Sentences power unstoppably onward, while gags and zeitgeisty references slide headlong into plaintive reflection, and up-to-date vernacular collides with traditional poetic construction.

This results in work which goes at a frantic pace, pinballing between metaphors and subject matter, tangent springing from tangent. Sentences power unstoppably onward, while gags and zeitgeisty references slide headlong into plaintive reflection, and up-to-date vernacular collides with traditional poetic construction. You can approach it in a couple of ways. Either you let it wash over you as pure page-bound song (which has a similar disorientating effect to skirting too quickly over the titles in a bookshop, with all their careful promises) or you can knuckle down and make an effort to follow the sense of the poem, which can be rewarding in the same way that completing a puzzle is rewarding. Take, for example, the opening few lines from the aforementioned 'Without words she is wonderful colour':

I am embarrassed in clumsy skin,
like the raspberry-cheeked klutz
who pumped one out whilst marvelling
at Mother Nature’s chapel-painted solemn landscape,
to be even raising it ...

What with all the colour and naughtiness in the middle three lines, it takes at least a little concentration to realise that the fifth line continues right on from where the first left off.

The other effect of digging your heels in is to start to unlock Nunn's recurring concerns and uncover the poet in the middle of the whirlwind. He's often to be found staring out into a landscape, into water or sky, and taking in its detail, perhaps searching for something firm to hold onto. Strangely, the impression is often of a person eager for a kind of tranquility. Take this from 'Boom! Boom! Here comes autumn':

Lord: it is time summer's lottery ceased.
Let winter's skin form upon the sundials ...

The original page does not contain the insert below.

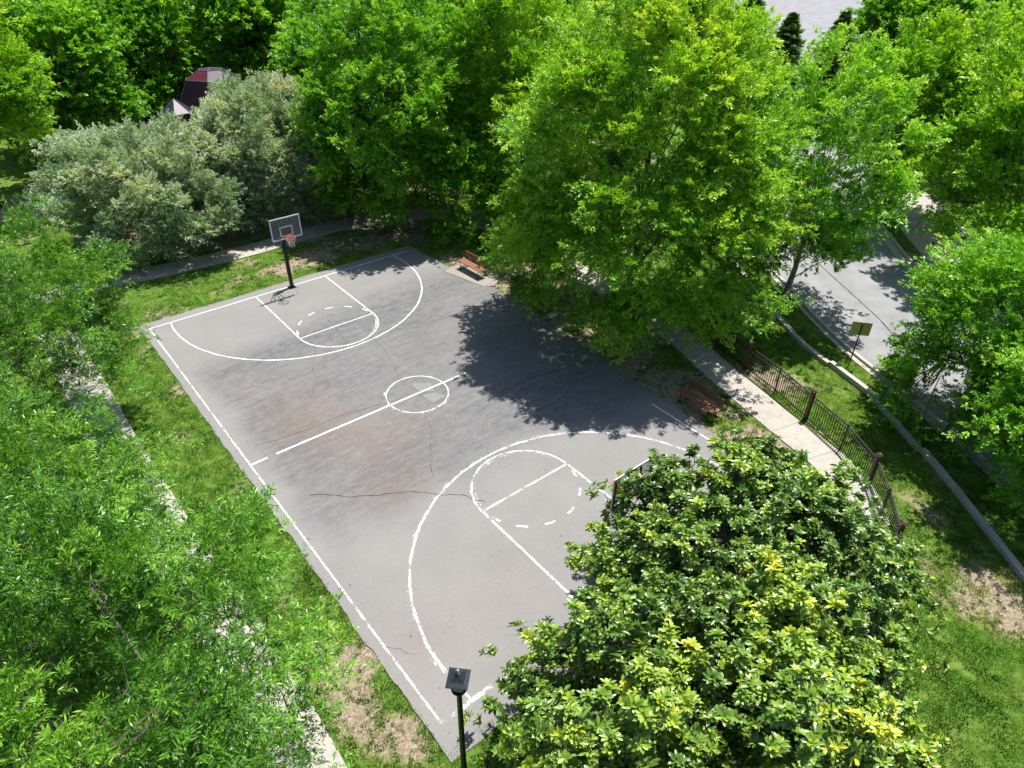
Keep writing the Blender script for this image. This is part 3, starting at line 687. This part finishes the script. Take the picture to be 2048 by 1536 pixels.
# ------------------------------------------------------------------ playground
M_RED = paint('dark_red_panel', (.10, .008, .018), .45, 0, .5, 2.5); M_PUR = paint('plum_panel', (.050, .012, .035), .45, 0, .5, 2.5); M_NAVY = paint('navy_panel', (.016, .022, .045), .45, 0, .4, 2.5)
M_GTRIM = paint('grey_trim', (.14, .15, .19), .5, .3, .3)
def mansard(t, prof, n, mats, trim=.035, rot=0, hex_=True, open_=()):
    for k in range(n):
        a0, a1 = rot + 2 * PI * k / n, rot + 2 * PI * (k + 1) / n
        P = [[(r * math.cos(a) * (1.5 if hex_ else 1), r * math.sin(a), z) for a in (a0, a1)] for r, z in prof]
        for i in range(len(prof) - 1):
            if (k, i) in open_: continue
            a, b2, c_, d2 = [Vector(v) for v in (P[i][0], P[i][1], P[i + 1][1], P[i + 1][0])]
            nn = (b2 - a).cross(d2 - a); nn = nn.normalized() * .02 if nn.length > 1e-6 else Vector((0, 0, .02))
            q8 = [a, b2, c_, d2, a - nn, b2 - nn, c_ - nn, d2 - nn]
            MB().add(q8, [(0, 1, 2, 3), (7, 6, 5, 4), (0, 4, 5, 1), (1, 5, 6, 2), (2, 6, 7, 3), (3, 7, 4, 0)]).build('roof_panel', mats[(k + i) % len(mats)], t)
    tr = MB()
    for k in range(n):
        a = rot + 2 * PI * k / n; a2 = rot + 2 * PI * (k + 1) / n; ex = 1.5 if hex_ else 1
        tr.tube([(r * math.cos(a) * ex, r * math.sin(a), z + .01) for r, z in prof], trim, 6)
        for r, z in prof:
            if r > .2: tr.tube([(r * math.cos(a) * ex, r * math.sin(a), z + .01), (r * math.cos(a2) * ex, r * math.sin(a2), z + .01)], trim, 6)
    tr.build('trim', M_GTRIM, t)
t = thing('play_tower', 'dark red and plum panelled playground tower roof showing above the grey-green shrubs', 'play tower', (6.2, 37.0, 0), -.55)
mansard(t, [(2.3, 2.0), (1.3, 4.8), (.6, 5.4), (.0, 5.5)], 6, [M_RED, M_PUR, M_NAVY, M_PUR], .028, .5)
for k in range(6):
    a = .2 + 2 * PI * k / 6; MB().tube([(1.9 * math.cos(a) * 1.5, 1.9 * math.sin(a), 0), (1.9 * math.cos(a) * 1.5, 1.9 * math.sin(a), 3.1)], .06, 8).build('post', M_NAVY, t)
MB().box((0, 0, 1.5), (3.6, 2.6, .1)).build('deck', M_PUR, t)
t = thing('play_canopy', 'small pointed dark hexagonal canopy peeking over the grey-green shrubs', 'canopy', (2.9, 36.0, -.5))
mansard(t, [(1.15, 3.6), (.0, 4.5)], 6, [M_NAVY, M_PUR, M_NAVY], .018, .1, False)
MB().tube([(0, 0, 0), (0, 0, 4.3)], .07, 8).build('post', M_NAVY, t)

# ------------------------------------------------------------------ trees
def unit(v): return v / (np.linalg.norm(v, axis=-1, keepdims=True) + 1e-9)
def leaves_mesh(name, P, D, N, L, W, T, broad=False):
    """P base, D direction, N normal of each leaf, L length, W width, T tint"""
    n = len(P); D = unit(D); S_ = unit(np.cross(D, N)); N = np.cross(S_, D)
    L = L[:, None]; W = W[:, None]
    if not broad:
        m_ = P + D * L * .5
        V = np.stack([P, m_ + S_ * W * .5 + N * W * .12, P + D * L - N * L * .08, m_ - S_ * W * .5 + N * W * .12], 1).reshape(-1, 3)
        return np_mesh(name, V, np.full(n, 4), np.arange(4 * n), {'tint': T})
    a = P; b_ = P + D * L * .42; c_ = P + D * L * .76 - N * L * .03; tip = P + D * L - N * L * .10
    up = N * W * .16
    l1 = b_ + S_ * W * .42 + up; l2 = c_ + S_ * W * .40 + up; r1 = b_ - S_ * W * .42 + up; r2 = c_ - S_ * W * .40 + up
    V = np.stack([a, b_, c_, tip, l1, l2, r1, r2], 1).reshape(-1, 3)
    F = [0, 4, 1, 1, 4, 5, 2, 2, 5, 3, 0, 1, 6, 1, 2, 7, 6, 2, 3, 7]
    loops = (np.array(F)[None] + 8 * np.arange(n)[:, None]).ravel()
    return np_mesh(name, V, np.tile([3, 4, 3, 3, 4, 3], n), loops, {'tint': np.repeat(T, 6)})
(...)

Rake your parental glove through the boughs
of shabby fruits ...
Spare them two more days from summer’s trade,
urge them onto perfection, then nail down
their virginity into heavenly cider.

This poem also represents one of the few times in 88 pages Nunn slows down for a tyre change. You can have too much of a good thing and some readers may find the relentlessness of Nunn's style wearying. A necessary effect of all the ricocheting is also that while he covers a huge range of subjects smoothly - loss, changing seasons, the natural world, travel, industry, Birmingham - there is a sense that more thorough interrogation is missing. Finally, some of the alliteration is over-strained, coming perilously close to sounding like rapping:

Out of the disreputable cowardly conceits
and colliding cannibalistic conspiracies
of the pale summer echoes carrying ...
'I love you my darling Abstract Emotion'

Thankfully, these instances are far rarer than those of Nunn coming up with fresh and zingy images like 'frail bambi-bright sun' and 'ground sacred with knotted bones'.

Dr F sez: "Surprisingly attractive and noble chips"? "Swastikas of rain"? Don't tell me that there isn't some sort of weapon development programme going on here. Matt Nunn is 'sounding us out'. Somewhere, deep in a laboratory, he is recording every twitch and flinch his readers experience through microscopic nano-cameras embedded in the print, the better to eventually find the answers he's looking for. Enter his experiment at your own risk!